On March 25, 1946, he was named bishop of Lublin, and consecrated in Częstochowa on May 5 of that year. On Nov. 12, 1948, he was named archbishop of Gniezno and Warsaw, and Primate of Poland; he was named cardinal of Sancta Maria trans Tiberim by Pius XII on Jan. 12, 1953. It thus fell to him to lead the Polish church through the difficult years in which Poland was subjected to intense Stalinization. Wyszyński prudentially saw that although the church could not compromise its basic independence, it should also avoid, whenever possible, open confrontation with the Communist authorities. This did not stop the regime from imprisoning many priests, nuns, and bishops, or even Wyszyński himself (from Sept. 25, 1953 to Oct. 26, 1956), but it did spare the Polish clergy, already depleted by Nazi persecution, from another potential bloodbath. As a result of the "Polish October" civil disturbances of 1956, he was released from prison by the Communist authorities and appealed for public calm, thus helping to avoid a possible Soviet invasion of Poland.

In the next decade he devoted himself to encouraging the faithful to prepare spiritually for the great celebration marking the 1000th anniversary of Poland baptism in 1966, which, among other things, promoted Poland's strong tradition of Marian devotion, all as a way of strengthening the Polish church in the face of continuing attempts by the authorities to undermine it. He also took part in the Second Vatican Council.

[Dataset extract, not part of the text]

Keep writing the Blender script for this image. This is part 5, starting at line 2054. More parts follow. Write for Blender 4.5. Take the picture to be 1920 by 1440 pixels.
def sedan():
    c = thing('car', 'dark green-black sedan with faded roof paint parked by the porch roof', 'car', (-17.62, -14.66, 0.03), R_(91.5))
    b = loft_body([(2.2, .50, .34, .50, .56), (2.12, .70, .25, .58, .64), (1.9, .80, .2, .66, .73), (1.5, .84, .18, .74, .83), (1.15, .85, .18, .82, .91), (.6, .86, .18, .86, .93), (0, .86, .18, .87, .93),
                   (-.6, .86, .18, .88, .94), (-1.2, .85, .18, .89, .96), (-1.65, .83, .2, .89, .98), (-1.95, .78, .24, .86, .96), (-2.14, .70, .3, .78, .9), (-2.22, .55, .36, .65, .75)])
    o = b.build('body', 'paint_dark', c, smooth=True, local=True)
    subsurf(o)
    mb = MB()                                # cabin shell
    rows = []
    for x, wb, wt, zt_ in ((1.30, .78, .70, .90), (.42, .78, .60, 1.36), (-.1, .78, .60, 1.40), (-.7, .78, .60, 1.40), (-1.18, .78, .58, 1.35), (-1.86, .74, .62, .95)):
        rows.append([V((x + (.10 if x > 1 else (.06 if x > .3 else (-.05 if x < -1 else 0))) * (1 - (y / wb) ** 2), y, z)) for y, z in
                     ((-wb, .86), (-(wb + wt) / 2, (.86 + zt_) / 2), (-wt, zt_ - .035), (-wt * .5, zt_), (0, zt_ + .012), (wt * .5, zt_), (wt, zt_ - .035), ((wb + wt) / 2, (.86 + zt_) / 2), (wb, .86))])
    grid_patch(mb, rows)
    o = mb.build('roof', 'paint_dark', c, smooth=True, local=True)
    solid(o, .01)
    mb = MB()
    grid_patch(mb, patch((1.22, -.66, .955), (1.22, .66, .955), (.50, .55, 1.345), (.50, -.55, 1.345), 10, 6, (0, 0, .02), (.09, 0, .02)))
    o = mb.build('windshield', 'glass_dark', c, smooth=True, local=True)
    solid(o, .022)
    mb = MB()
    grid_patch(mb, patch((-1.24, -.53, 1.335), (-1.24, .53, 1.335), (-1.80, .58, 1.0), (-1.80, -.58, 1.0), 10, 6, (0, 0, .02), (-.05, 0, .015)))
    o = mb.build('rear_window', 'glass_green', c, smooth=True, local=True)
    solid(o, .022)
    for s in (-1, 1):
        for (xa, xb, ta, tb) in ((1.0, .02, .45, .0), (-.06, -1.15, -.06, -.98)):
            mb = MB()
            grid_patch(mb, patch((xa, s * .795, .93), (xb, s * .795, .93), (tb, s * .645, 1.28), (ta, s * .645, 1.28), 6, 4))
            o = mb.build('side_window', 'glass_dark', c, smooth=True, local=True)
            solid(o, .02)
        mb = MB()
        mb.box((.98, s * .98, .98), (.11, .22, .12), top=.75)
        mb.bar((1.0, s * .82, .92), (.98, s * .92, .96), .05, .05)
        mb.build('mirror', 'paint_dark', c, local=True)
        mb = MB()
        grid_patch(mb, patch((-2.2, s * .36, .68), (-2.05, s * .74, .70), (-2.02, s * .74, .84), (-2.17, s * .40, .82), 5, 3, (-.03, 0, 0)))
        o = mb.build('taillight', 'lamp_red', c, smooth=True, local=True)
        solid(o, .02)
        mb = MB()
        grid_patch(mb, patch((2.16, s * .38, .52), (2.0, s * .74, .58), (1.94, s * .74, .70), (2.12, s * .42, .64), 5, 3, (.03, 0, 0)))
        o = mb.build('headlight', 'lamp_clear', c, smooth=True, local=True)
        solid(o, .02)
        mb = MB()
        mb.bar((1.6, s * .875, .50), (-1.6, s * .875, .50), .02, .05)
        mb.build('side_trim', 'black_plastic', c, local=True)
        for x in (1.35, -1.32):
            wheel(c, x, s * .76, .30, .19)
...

Although in 1980 he proved slow to recognize at first the importance of the Solidarity workers' movement, in the last months of his life he gave it important and judicious moral support. A man of impressive charisma and charity, he was widely mourned at his passing. His case for beatification was begun in 1989.

Bibliography: a. micewski, Cardinal Wyszyński: A Biography (San Diego 1984). Człowiek niezwyklej miary. Ojciec Świety Jan Pawel II o Kardynale Stefanie Wyszyńskim, Kardynał Wyszyński o sobie, Kardynał Józef Glemp o Kardynale Stefanie Wyszyńskim, m. plaskarz, et al, eds. (Warsaw 1984). s. wyszyŃski, A Freedom Within: The Prison Notes of Stefan Cardinal Wyszyński (San Diego 1982); All You Who Labor: Work and the Sanctification of Daily Life. (Manchester, NH, 1985).